Education and Early Work
Haas completed her undergraduate studies in Comparative Philology at the University of Chicago, where she wrote her thesis. Her first published work, "A Visit to the Other World, a Nitinat Text" (1933), was written in collaboration with M. Swadesh, whom she later married.
In 1935, she defended her doctoral dissertation on linguistics at Yale University. Her dissertation, titled "A Grammar of the Tunica Language," focused on the language of the Tunica Indians who once lived in what is now Louisiana. Haas worked closely with the last living speaker of the language, Sesostrie Youchigant, resulting in a large collection of texts and a dictionary. She also proposed the hypothesis of a language macrofamily in the Gulf area.
Fieldwork and Contributions
Following her research on the Tunica language, Haas conducted fieldwork with the last two speakers of the Natchez language in Oklahoma, collecting a significant amount of unpublished field notes. She then conducted fieldwork on the Creek language and became the first linguist to gather a substantial corpus of texts in this language.
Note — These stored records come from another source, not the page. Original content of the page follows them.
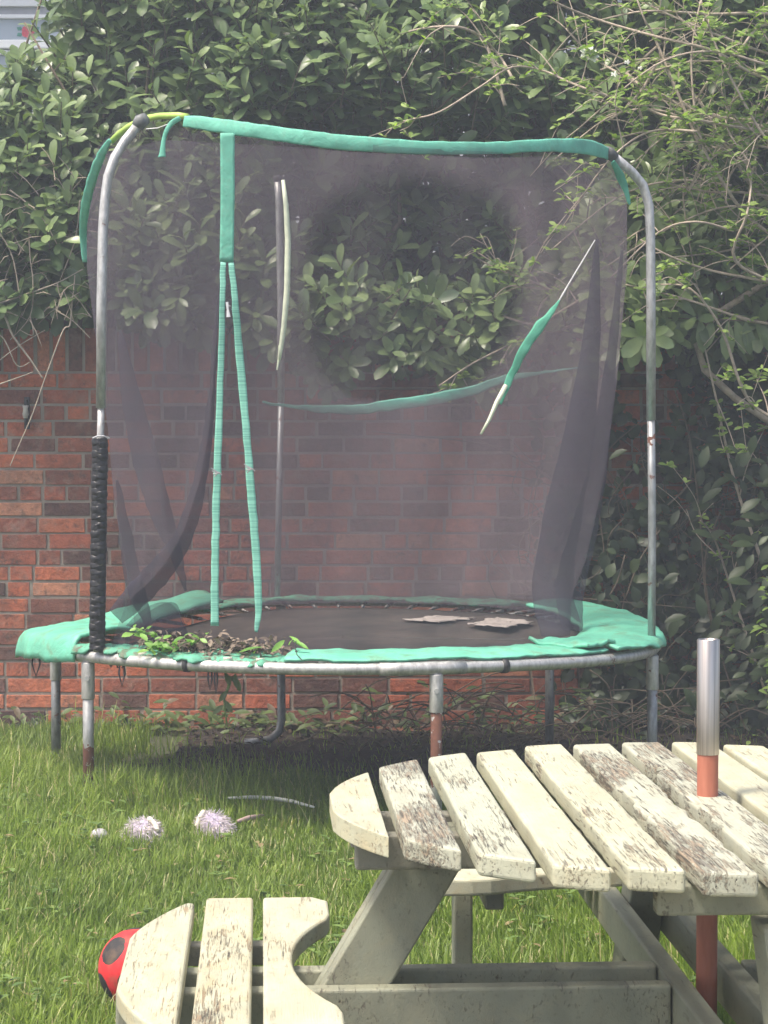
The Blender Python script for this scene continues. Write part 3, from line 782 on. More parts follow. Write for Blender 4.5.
pad(124, 222, .93, 1.237, 'safety_pad', M_PAD, drop=.085, rag=.01, lift=.06, crown=.03, wob=.010)
pad(222.5, 262, 1.08, 1.215, 'torn_pad', M_PADO, drop=.015, rag=.06, lift=.028, wob=.02)
pad(262, 322, .94, 1.205, 'safety_pad', M_PAD, drop=.008, rag=.006, lift=.034, crown=.008, wob=.008)
pad(322.5, 396, .93, 1.237, 'safety_pad', M_PAD, ease=.5, drop=.05, rag=.006, lift=.04, crown=.018, wob=.009)
pad(48, 126, 1.02, 1.22, 'safety_pad', M_PADO, drop=.02, rag=.02, lift=.02)
pad(316, 325, .95, 1.20, 'pad_crease', M_PAD, drop=.0, rag=.01, lift=.055, nseg=14, wob=.02)
b = MB(); b.tube([P(296, 641, 7.20), P(295, 648, 7.17), P(297, 655, 7.15), P(302, 660, 7.14)], .0018, 5); b.build('seam', M_IRON, tr)
# clips on the rim and dangling ties
M_CLIP = simple('dirty_white_clip', (.5, .48, .4), .6, .3, 40)
for a_ in (232, 236.5, 241, 247, 252.5, 258, 263, 268, 276, 289):
    p = rim(a_, TR - .012, .024)
    MB().tube([p - Vector((.014, 0, 0)), p + Vector((.014, 0, .003))], [.008, .006], 8).build('clip', M_CLIP, tr, smooth=True)
for (x, y0, y1, w_) in ((36, 652, 676, 4), (122, 662, 686, 3), (210, 668, 690, 2), (216, 668, 694, 1.5), (111, 660, 667, 1.5), (120, 668, 664, 3)):
    d_ = circ_depth(x, 1.2) if x > 80 else 8.0
    MB().tube([P(x - w_ * .7, y0, d_ - .01), P(x - w_, (y0 + y1) / 2, d_ - .01), P(x, y1, d_ - .01), P(x + w_, (y0 + y1) / 2, d_ - .01), P(x + w_ * .6, y0, d_ - .01)], .0035, 6).build('bungee_tie', M_IRON, tr, smooth=True)

# litter on the trampoline's edge
specs3 = []
for i in range(900):
    a_ = random.choice((random.gauss(240, 4), random.gauss(252, 5))); r_ = random.gauss(1.09, .05)
    if not (.95 < r_ < 1.2): continue
    p = rim(a_, r_, .035 + abs(random.gauss(0, .022))); L_ = random.uniform(.015, .04)
    specs3.append((tuple(p), (random.gauss(0, 1), random.gauss(0, 1), random.gauss(0, .5)), (random.gauss(0, .5), random.gauss(0, .5), 1), L_, L_ * .5, random.random()))
o = make_leaves('leaf_litter', leaf_mat('dead_leaf', (.05, .035, .03), (.30, .24, .19), .8, .05, .3), None, specs3)
tag(o, 'heap of dead brown leaves and twigs along the trampoline front edge', 'leaf litter', kind='stuff')
M_WEED = leaf_mat('weed_leaf', (.10, .24, .04), (.28, .48, .12), .4, .3, .4)
M_WEEDD = leaf_mat('weed_leaf_dull', (.05, .09, .03), (.14, .19, .07), .5, .25, .4)
def leaf_cloud(pts, n_, L0, L1, asp, spread, tlo=0, thi=.9, upb=.6):
    s_ = []
    for i in range(n_):
        c_ = random.choice(pts); p = Vector(c_) + Vector((random.gauss(0, spread), random.gauss(0, spread), random.gauss(0, spread * .6)))
        L_ = random.uniform(L0, L1); a_ = random.uniform(0, 6.28)
        s_.append((tuple(p), (math.cos(a_), math.sin(a_), random.uniform(-.3, upb)), (random.gauss(0, .4), -.4 + random.gauss(0, .3), 1), L_, L_ * asp, random.uniform(tlo, thi)))
    return s_
wd = empty('weed', P(165, 650, 7.33), 'bright green leafy weed growing in the torn trampoline padding', 'plant')
make_leaves('leaves', M_WEED, wd, leaf_cloud([P(150, 646, 7.33), P(165, 643, 7.33), P(180, 641, 7.34), P(193, 640, 7.34), P(140, 632, 7.4)], 70, .022, .048, .5, .02, upb=.15))
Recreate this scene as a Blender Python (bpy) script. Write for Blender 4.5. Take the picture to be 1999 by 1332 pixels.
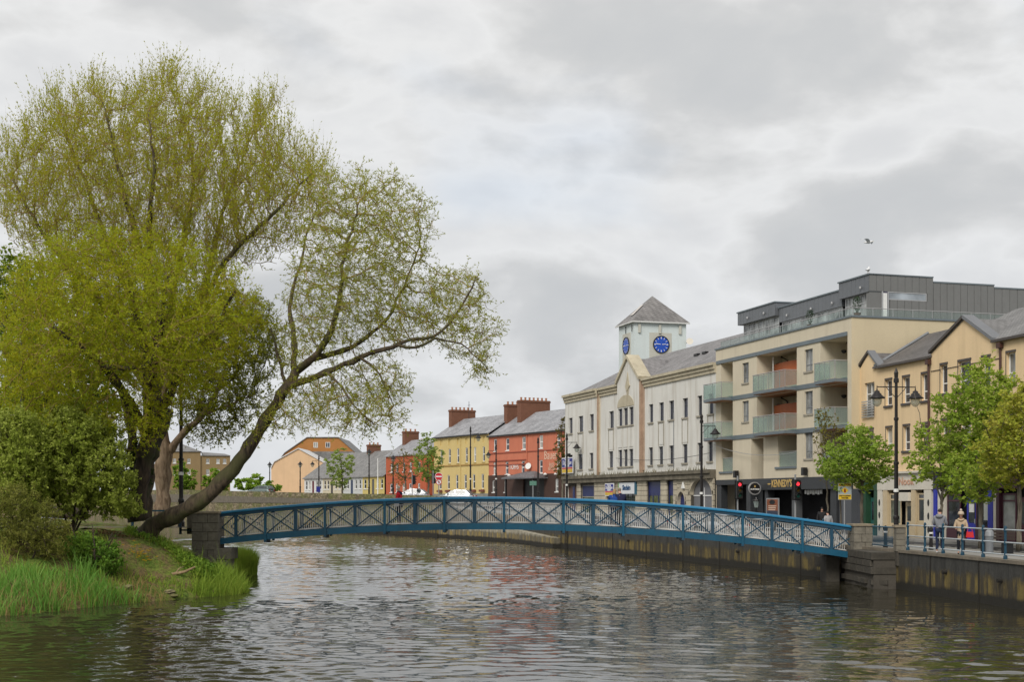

Carl Titter, an American linguist, noted in Haas's obituary that she trained far more linguists than her own mentors, Edward Sapir and Franz Boas. She served as the research advisor for over 100 doctoral students and was highly influential in the field of linguistics.
Later Career and Accomplishments
After World War II, Haas resumed teaching the Thai language and conducting research on it, becoming one of the leading experts in fieldwork on Thai. Her "Thai-English Students' Dictionary," published in 1964, is still used today.
In 1963, Haas served as the President of the Linguistic Society of America, further establishing her reputation as a prominent figure in the field of linguistics.